Once they opt in, Purple Engage creates a first-party guest profile. That profile records their visit history, dwell time and device type. Every time they return and connect, the profile updates. You now hold a verified, consented contact record, ready to use in your direct booking campaigns.

What to send, and when

Building the list is only the first step. Generating revenue requires targeted, well-timed email campaigns.

Post-departure campaigns

This is your highest-converting email. Send it 24 to 48 hours after checkout. Thank the guest for their stay, and offer a specific incentive to book direct next time. A 10% discount, free breakfast or a room upgrade all work well. The guest's experience is fresh in their mind, and this is the ideal moment to lock in the repeat booking.

Re-engagement campaigns

Target guests who stayed three to six months ago. Segment this audience by the nature of their previous stay. A guest who traveled on business on a Tuesday needs different messaging than a family on a weekend leisure break. Tailor the direct booking offer to match their profile.

Seasonal and event campaigns

Send these to your full opted-in list four to six weeks before key dates. Christmas, school holidays and major local events create predictable demand. By getting in touch early with a direct booking incentive, you secure the reservation before the guest starts searching on the OTAs.

Measuring success

Open rates and click-through rates indicate engagement, but they do not pay the bills. You must measure business outcomes: revenue per send and the reduction in OTA commission.
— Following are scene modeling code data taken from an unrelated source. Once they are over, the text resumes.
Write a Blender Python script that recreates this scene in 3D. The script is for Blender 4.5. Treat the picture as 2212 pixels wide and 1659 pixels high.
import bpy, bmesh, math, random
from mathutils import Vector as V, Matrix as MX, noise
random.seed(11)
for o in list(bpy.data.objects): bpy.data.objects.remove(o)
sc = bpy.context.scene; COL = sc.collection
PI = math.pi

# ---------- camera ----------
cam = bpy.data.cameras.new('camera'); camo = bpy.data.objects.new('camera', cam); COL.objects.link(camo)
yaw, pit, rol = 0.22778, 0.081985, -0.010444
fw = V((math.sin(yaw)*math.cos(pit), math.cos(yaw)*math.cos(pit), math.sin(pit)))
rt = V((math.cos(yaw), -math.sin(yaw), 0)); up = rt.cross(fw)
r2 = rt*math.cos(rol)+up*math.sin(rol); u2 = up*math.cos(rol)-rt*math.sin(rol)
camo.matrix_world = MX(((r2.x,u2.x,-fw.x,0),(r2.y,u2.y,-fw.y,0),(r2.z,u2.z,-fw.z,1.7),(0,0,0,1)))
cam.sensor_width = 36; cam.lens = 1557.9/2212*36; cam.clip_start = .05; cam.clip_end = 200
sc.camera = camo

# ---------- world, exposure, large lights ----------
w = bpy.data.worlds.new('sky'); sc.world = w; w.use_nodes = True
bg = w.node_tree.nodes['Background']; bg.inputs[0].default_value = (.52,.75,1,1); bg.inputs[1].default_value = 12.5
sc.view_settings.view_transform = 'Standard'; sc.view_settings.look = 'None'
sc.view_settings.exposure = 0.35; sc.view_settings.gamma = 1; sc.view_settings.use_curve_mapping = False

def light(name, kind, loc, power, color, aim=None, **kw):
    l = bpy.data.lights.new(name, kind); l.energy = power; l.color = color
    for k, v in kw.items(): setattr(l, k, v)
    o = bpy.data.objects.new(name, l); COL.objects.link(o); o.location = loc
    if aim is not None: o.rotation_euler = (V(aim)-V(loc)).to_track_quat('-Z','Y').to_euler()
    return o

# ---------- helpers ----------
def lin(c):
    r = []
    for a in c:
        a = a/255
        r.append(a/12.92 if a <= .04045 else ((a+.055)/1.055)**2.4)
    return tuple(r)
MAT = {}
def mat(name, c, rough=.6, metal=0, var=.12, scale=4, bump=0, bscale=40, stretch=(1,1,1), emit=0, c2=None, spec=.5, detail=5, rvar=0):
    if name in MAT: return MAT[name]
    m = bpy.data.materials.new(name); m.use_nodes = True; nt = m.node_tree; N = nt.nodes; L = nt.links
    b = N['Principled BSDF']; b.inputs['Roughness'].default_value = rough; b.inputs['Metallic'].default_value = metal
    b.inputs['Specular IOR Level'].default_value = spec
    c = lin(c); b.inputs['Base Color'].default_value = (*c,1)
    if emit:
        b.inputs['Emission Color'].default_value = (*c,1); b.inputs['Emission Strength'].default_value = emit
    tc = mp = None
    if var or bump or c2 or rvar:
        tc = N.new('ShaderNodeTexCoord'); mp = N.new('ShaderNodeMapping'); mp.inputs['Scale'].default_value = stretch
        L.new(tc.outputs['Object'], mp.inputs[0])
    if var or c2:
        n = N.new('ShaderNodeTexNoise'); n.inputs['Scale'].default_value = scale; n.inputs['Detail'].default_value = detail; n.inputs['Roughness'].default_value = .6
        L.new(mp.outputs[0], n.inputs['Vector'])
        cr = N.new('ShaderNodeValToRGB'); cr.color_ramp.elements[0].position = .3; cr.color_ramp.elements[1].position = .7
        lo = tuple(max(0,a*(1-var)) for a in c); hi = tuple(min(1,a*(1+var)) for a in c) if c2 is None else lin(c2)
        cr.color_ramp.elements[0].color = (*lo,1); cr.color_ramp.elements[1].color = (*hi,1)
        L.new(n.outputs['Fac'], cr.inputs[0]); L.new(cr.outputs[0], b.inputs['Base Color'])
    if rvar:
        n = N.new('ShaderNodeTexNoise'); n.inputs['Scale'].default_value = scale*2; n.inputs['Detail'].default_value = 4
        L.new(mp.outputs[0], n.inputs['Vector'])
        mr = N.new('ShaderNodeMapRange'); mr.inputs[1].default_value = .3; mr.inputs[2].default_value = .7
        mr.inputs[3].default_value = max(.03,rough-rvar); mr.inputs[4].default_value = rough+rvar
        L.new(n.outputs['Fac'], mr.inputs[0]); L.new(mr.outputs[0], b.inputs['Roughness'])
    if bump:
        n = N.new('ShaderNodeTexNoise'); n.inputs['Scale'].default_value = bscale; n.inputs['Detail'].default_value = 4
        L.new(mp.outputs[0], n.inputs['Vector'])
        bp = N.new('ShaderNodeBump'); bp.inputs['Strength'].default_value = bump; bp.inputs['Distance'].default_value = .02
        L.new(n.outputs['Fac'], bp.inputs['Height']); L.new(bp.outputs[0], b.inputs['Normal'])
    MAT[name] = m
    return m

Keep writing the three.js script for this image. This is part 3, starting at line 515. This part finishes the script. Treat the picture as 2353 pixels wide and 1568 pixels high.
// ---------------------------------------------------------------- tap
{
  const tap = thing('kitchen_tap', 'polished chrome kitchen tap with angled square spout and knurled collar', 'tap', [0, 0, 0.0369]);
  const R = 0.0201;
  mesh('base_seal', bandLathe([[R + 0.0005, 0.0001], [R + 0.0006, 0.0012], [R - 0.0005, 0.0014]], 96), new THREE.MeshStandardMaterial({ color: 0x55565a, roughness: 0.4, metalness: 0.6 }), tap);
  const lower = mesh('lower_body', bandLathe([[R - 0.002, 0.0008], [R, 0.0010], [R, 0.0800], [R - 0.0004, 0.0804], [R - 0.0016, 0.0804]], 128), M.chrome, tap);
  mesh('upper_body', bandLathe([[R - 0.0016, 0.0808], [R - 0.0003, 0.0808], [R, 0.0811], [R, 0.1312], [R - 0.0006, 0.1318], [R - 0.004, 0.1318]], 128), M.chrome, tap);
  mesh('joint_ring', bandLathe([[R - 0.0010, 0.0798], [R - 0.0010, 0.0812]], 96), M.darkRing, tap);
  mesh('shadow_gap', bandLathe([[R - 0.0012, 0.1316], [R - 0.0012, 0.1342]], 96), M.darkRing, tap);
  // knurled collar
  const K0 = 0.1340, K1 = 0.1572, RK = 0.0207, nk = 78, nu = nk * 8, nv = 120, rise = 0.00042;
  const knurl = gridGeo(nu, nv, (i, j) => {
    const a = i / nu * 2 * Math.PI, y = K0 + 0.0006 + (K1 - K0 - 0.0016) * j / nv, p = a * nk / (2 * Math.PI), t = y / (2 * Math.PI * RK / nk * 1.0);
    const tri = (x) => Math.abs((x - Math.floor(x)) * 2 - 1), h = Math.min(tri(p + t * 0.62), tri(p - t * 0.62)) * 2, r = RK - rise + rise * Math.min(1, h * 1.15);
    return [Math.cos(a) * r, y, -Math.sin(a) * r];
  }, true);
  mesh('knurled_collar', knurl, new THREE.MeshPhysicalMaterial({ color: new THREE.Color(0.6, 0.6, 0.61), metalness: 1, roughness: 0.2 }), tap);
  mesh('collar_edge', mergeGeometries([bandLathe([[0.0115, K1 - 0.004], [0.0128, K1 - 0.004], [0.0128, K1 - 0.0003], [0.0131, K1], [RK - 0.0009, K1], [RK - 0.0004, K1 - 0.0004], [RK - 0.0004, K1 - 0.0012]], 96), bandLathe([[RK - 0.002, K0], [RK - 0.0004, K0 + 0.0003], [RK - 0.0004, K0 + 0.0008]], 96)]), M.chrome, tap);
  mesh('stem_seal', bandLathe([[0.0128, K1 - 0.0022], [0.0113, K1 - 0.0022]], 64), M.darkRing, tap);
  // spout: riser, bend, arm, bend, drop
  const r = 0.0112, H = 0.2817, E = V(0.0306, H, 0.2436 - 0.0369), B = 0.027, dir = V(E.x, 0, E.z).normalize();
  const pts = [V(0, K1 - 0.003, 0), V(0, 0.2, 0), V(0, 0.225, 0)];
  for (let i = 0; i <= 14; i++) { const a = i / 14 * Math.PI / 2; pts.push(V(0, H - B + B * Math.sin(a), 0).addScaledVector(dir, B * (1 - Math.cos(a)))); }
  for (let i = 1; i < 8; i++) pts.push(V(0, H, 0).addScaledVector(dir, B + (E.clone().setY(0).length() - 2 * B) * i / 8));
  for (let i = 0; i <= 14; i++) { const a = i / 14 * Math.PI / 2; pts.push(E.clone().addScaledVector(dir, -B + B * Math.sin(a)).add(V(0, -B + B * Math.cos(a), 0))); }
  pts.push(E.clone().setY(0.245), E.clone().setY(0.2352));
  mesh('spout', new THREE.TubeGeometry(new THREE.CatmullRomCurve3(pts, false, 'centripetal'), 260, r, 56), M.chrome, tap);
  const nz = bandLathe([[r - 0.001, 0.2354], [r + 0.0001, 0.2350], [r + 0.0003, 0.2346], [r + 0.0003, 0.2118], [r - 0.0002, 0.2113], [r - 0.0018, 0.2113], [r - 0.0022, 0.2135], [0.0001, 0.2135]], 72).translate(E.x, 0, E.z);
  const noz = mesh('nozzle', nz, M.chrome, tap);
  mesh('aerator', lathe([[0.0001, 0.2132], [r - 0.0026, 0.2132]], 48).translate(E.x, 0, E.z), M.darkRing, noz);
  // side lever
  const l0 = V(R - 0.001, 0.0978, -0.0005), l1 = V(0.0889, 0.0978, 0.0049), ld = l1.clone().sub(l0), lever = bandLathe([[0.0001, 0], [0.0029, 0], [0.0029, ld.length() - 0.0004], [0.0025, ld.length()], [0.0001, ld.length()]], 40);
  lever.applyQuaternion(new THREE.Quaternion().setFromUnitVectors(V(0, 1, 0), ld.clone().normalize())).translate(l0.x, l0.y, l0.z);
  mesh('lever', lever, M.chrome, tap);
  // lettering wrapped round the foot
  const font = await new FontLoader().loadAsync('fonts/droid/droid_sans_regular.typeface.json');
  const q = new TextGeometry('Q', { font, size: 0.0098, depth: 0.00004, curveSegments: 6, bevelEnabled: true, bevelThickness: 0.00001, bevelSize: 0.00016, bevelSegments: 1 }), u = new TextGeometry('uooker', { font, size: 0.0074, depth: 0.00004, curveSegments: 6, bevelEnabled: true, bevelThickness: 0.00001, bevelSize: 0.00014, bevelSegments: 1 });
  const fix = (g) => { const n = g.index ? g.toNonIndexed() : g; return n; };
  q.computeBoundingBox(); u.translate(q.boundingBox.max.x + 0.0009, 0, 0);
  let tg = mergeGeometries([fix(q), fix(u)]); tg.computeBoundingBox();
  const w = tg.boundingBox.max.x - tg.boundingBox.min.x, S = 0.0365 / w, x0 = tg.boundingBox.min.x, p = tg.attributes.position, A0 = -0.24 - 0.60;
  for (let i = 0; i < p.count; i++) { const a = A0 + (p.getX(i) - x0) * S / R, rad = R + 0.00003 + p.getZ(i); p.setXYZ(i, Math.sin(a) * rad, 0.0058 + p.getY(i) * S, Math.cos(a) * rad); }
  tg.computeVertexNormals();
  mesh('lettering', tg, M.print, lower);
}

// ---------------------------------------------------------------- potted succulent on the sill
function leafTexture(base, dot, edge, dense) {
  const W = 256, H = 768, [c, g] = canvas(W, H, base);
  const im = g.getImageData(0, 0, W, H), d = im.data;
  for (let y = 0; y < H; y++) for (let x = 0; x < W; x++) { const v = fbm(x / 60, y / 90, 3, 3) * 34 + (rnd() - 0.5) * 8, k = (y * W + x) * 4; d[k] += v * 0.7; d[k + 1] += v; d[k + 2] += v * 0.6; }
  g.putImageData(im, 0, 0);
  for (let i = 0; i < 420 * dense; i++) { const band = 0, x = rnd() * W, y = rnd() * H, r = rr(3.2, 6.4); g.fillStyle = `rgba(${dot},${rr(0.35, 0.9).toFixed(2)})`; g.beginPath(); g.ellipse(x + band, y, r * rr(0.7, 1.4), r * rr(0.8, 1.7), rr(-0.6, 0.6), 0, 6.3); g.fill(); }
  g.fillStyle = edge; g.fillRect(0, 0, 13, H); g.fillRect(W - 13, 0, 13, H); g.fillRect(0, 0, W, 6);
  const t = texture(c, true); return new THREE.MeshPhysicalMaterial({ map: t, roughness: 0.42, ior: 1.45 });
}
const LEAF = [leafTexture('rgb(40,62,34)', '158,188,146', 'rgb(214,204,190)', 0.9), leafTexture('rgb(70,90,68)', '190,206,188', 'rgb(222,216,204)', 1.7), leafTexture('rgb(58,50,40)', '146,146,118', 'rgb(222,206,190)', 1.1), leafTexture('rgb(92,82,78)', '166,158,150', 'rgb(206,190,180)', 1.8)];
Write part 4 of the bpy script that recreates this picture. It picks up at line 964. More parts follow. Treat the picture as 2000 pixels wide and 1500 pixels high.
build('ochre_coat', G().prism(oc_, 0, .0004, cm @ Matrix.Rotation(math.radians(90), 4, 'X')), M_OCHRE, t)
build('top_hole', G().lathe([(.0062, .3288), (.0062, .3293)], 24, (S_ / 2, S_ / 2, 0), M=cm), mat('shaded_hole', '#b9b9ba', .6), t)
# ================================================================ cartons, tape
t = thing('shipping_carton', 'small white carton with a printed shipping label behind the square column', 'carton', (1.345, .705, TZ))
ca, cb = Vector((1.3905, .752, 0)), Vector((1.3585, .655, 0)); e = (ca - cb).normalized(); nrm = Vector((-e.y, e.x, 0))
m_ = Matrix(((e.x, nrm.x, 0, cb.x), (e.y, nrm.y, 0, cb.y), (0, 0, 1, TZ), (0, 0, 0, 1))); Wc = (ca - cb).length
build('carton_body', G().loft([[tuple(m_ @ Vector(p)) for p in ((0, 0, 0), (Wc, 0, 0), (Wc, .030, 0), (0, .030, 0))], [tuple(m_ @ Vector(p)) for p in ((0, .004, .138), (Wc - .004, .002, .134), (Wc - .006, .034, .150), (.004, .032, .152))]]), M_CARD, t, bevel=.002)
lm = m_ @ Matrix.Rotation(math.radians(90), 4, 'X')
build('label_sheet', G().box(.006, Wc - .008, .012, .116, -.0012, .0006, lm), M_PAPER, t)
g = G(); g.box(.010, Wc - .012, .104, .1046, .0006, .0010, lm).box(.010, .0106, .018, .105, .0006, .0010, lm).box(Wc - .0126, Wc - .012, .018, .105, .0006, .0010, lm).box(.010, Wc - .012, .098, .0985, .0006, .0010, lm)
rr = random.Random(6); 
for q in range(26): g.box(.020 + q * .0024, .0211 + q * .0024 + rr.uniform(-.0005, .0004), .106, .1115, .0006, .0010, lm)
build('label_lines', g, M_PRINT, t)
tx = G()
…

Use UTM parameters on every link in your email campaigns. This lets you track exactly which email drove which booking in your analytics platform. Compare the cost of the direct booking incentive (a 10% discount, say) against the 15-25% OTA commission you would otherwise have paid. The margin difference is your return on investment.

Where to start

  1. Review your current guest WiFi login flow. Make sure it collects email addresses and includes a clear, CCPA/CPRA-compliant marketing opt-in statement.
  2. Audit your existing guest list. Remove hard bounces and unengaged contacts to protect your sender reputation.
  3. Set up an automated post-departure email with a direct booking incentive, triggered 48 hours after checkout.
  4. Make sure every email link points to your own booking engine, not a third-party site.
  5. Track the revenue generated through those direct links to measure the OTA commission you have saved.